=== CHALLENGE ===
Copy all lines below exactly as written. Leave pictures out.

=== Extracted records ===
####

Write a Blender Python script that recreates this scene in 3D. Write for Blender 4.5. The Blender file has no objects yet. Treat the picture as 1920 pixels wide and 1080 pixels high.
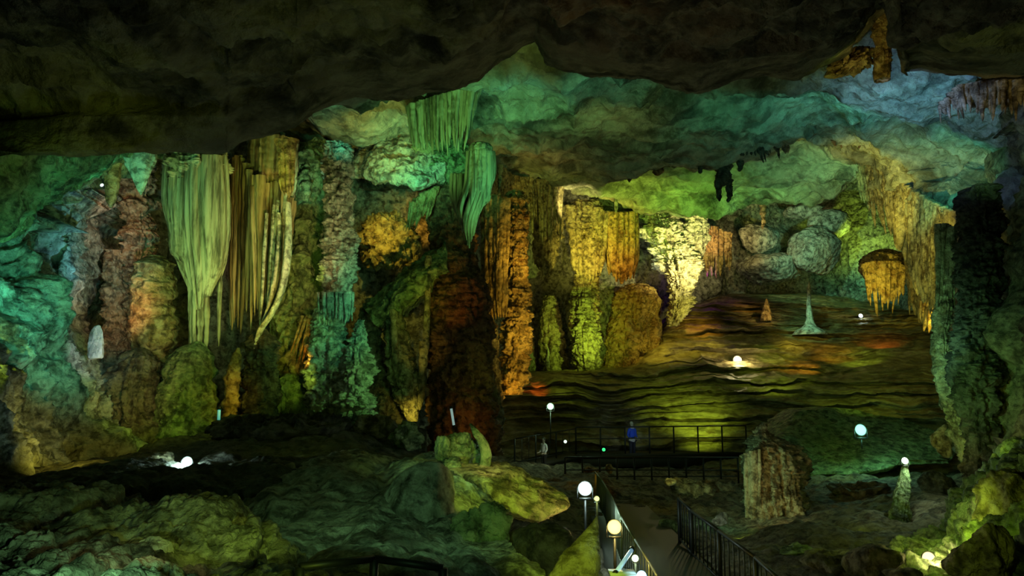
import bpy, bmesh, math, random
import numpy as np
from mathutils import Vector, Matrix
C = bpy.context.scene
COL = C.collection
PI = math.pi
rnd = random.Random(7)

# ------------------------------------------------------------------ camera
F = 1280.0
CZ = 6.0
PITCH = math.atan(160 / F)
cp, sp = math.cos(PITCH), math.sin(PITCH)
cam = bpy.data.cameras.new('camera')
cam.sensor_width = 36; cam.lens = 24; cam.clip_end = 300; cam.clip_start = 0.1
camo = bpy.data.objects.new('camera', cam); COL.objects.link(camo)
camo.location = (0, 0, CZ); camo.rotation_euler = (PI / 2 + PITCH, 0, 0)
C.camera = camo
C.view_settings.view_transform = 'Standard'
C.view_settings.look = 'None'
C.view_settings.gamma = 1
C.view_settings.use_curve_mapping = False
C.view_settings.exposure = -0.3
w = bpy.data.worlds.new('cave_dark'); C.world = w; w.use_nodes = True
w.node_tree.nodes['Background'].inputs[0].default_value = (0.02, 0.05, 0.02, 1)
w.node_tree.nodes['Background'].inputs[1].default_value = 0.01
C.cycles.max_bounces = 4; C.cycles.diffuse_bounces = 1; C.cycles.glossy_bounces = 2
C.cycles.sample_clamp_indirect = 2.0
C.cycles.use_light_tree = True


def P(x, y, Y):
    """point of the cave seen at picture position (x, y) and Y metres in front of the viewer"""
    a = (np.asarray(x, float) - 960) / F
    b = (540 - np.asarray(y, float)) / F
    dy = cp - b * sp
    dz = sp + b * cp
    Y = np.asarray(Y, float)
    return np.stack(np.broadcast_arrays(a / dy * Y, Y, CZ + dz / dy * Y), -1)


def V(x, y, Y):
    return Vector([float(t) for t in P(x, y, Y)])


# ------------------------------------------------------------------ lights
GREEN = (0.42, 1.0, 0.32); TEAL = (0.18, 0.95, 0.60); BLUE = (0.28, 0.82, 1.0); YEL = (1.0, 0.90, 0.18)
AMB = (1.0, 0.58, 0.09); LIME = (0.72, 1.0, 0.14); RED = (1.0, 0.30, 0.06); WHT = (0.85, 1.0, 0.75); PUR = (0.5, 0.05, 1.0)


def vivid(c, k=1.35):
    return tuple(t ** k for t in c)


def spot(px, py, Y, tx, ty, tY, col, W, size=70, blend=0.9, r=0.12):
    l = bpy.data.lights.new('added_spot_light', 'SPOT'); l.energy = W; l.color = vivid(col)
    l.spot_size = math.radians(size); l.spot_blend = blend; l.shadow_soft_size = r
    o = bpy.data.objects.new('added_spot_light', l); COL.objects.link(o)
    a, b = V(px, py, Y), V(tx, ty, tY)
    o.location = a; o.rotation_euler = (b - a).to_track_quat('-Z', 'Y').to_euler()


def point(px, py, Y, col, W, r=0.15):
    l = bpy.data.lights.new('added_point_light', 'POINT'); l.energy = W; l.color = col; l.shadow_soft_size = r
    o = bpy.data.objects.new('added_point_light', l); COL.objects.link(o); o.location = V(px, py, Y)


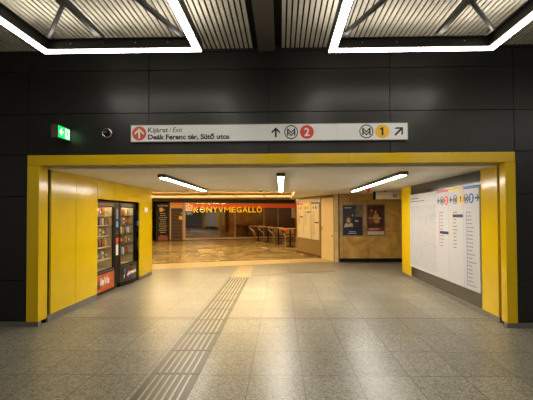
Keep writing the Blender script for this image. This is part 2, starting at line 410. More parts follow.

####

=== EXPECTED ANSWER ===
Write a Blender Python script that recreates this scene in 3D. Write for Blender 4.5. The Blender file has no objects yet. Treat the picture as 1920 pixels wide and 1080 pixels high.
import bpy, bmesh, math, random
import numpy as np
from mathutils import Vector, Matrix
C = bpy.context.scene
COL = C.collection
PI = math.pi
rnd = random.Random(7)

# ------------------------------------------------------------------ camera
F = 1280.0
CZ = 6.0
PITCH = math.atan(160 / F)
cp, sp = math.cos(PITCH), math.sin(PITCH)
cam = bpy.data.cameras.new('camera')
cam.sensor_width = 36; cam.lens = 24; cam.clip_end = 300; cam.clip_start = 0.1
camo = bpy.data.objects.new('camera', cam); COL.objects.link(camo)
camo.location = (0, 0, CZ); camo.rotation_euler = (PI / 2 + PITCH, 0, 0)
C.camera = camo
C.view_settings.view_transform = 'Standard'
C.view_settings.look = 'None'
C.view_settings.gamma = 1
C.view_settings.use_curve_mapping = False
C.view_settings.exposure = -0.3
w = bpy.data.worlds.new('cave_dark'); C.world = w; w.use_nodes = True
w.node_tree.nodes['Background'].inputs[0].default_value = (0.02, 0.05, 0.02, 1)
w.node_tree.nodes['Background'].inputs[1].default_value = 0.01
C.cycles.max_bounces = 4; C.cycles.diffuse_bounces = 1; C.cycles.glossy_bounces = 2
C.cycles.sample_clamp_indirect = 2.0
C.cycles.use_light_tree = True


def P(x, y, Y):
    """point of the cave seen at picture position (x, y) and Y metres in front of the viewer"""
    a = (np.asarray(x, float) - 960) / F
    b = (540 - np.asarray(y, float)) / F
    dy = cp - b * sp
    dz = sp + b * cp
    Y = np.asarray(Y, float)
    return np.stack(np.broadcast_arrays(a / dy * Y, Y, CZ + dz / dy * Y), -1)


def V(x, y, Y):
    return Vector([float(t) for t in P(x, y, Y)])


# ------------------------------------------------------------------ lights
GREEN = (0.42, 1.0, 0.32); TEAL = (0.18, 0.95, 0.60); BLUE = (0.28, 0.82, 1.0); YEL = (1.0, 0.90, 0.18)
AMB = (1.0, 0.58, 0.09); LIME = (0.72, 1.0, 0.14); RED = (1.0, 0.30, 0.06); WHT = (0.85, 1.0, 0.75); PUR = (0.5, 0.05, 1.0)


def vivid(c, k=1.35):
    return tuple(t ** k for t in c)


def spot(px, py, Y, tx, ty, tY, col, W, size=70, blend=0.9, r=0.12):
    l = bpy.data.lights.new('added_spot_light', 'SPOT'); l.energy = W; l.color = vivid(col)
    l.spot_size = math.radians(size); l.spot_blend = blend; l.shadow_soft_size = r
    o = bpy.data.objects.new('added_spot_light', l); COL.objects.link(o)
    a, b = V(px, py, Y), V(tx, ty, tY)
    o.location = a; o.rotation_euler = (b - a).to_track_quat('-Z', 'Y').to_euler()


def point(px, py, Y, col, W, r=0.15):
    l = bpy.data.lights.new('added_point_light', 'POINT'); l.energy = W; l.color = col; l.shadow_soft_size = r
    o = bpy.data.objects.new('added_point_light', l); COL.objects.link(o); o.location = V(px, py, Y)


Keep writing the Blender script for this image. This is part 2, starting at line 410. More parts follow.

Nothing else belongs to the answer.